Ohio house passes bill containing increase in gas tax

Staff/wire report


The Ohio House passed a transportation budget bill that includes increases in the state’s gas and diesel taxes to help maintain roads and bridges, but not at the rate requested by Gov. Mike DeWine.

The House passed the bill 71-27 on Thursday. It now heads to the Ohio Senate for consideration.

The bill would increase the gas tax by 10.7 cents per gallon over two years and the diesel tax by 20 cents per gallon over three years. Both increases would start Oct. 1.

DeWine proposed increasing the current 28-cents-per-gallon tax by 18 cents a gallon.

He said the House bill is “far from ideal,” and he plans to work with the Senate to improve it.

Mahoning Valley lawmakers discussed their votes Thursday.

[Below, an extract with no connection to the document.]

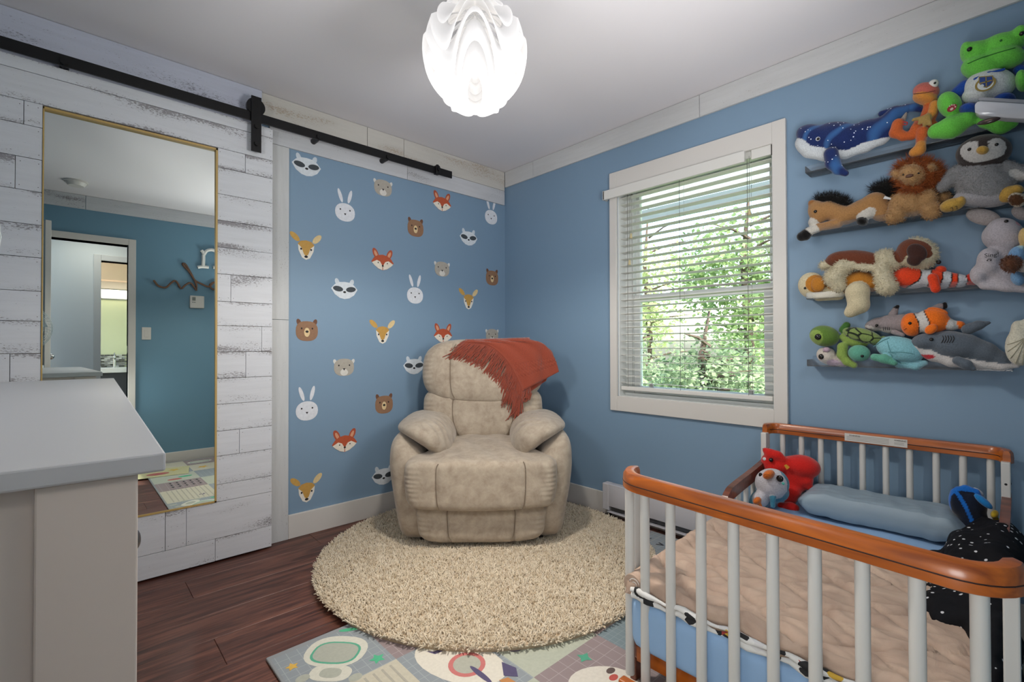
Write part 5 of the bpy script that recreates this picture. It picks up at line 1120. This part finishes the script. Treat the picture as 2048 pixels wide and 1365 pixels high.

“For too long, our state’s infrastructure and transit needs have been neglected,” said state Rep. Michele Lepore-Hagan of Youngstown, D-58th. “Finally, I am proud to support a bipartisan compromise that will increase state funding to public transit by 200 percent, give more money to local governments and create infrastructure jobs across the state. Investing in Ohio’s infrastructure keeps our families safe and our economy competitive, and it will pay off for years to come.”

State Rep. Don Manning of New Middletown, R-59th, said, “After many discussions with local business and labor organizations asking me to support the bill, I made the decision to vote in favor of the legislation.”

State Rep. Michael O’Brien of Warren, D-64th, called it “a bipartisan cooperative budget” that includes $100 million for public transportation and a larger percentage of gas tax for local governments. DeWine proposed $40 million for public transportation.

“This was a stark difference in terms of bipartisanship compared to previous years,” O’Brien said. “Overall, I am satisfied with this budget.”

State Rep. Glenn Holmes of Girard, D-63rd, said, “Nothing’s ever perfect, but we worked together to move a lower [gas tax] number from 18 cents to 10.7 cents. Let’s move Ohio forward. We have to make the investments to improve infrastructure.”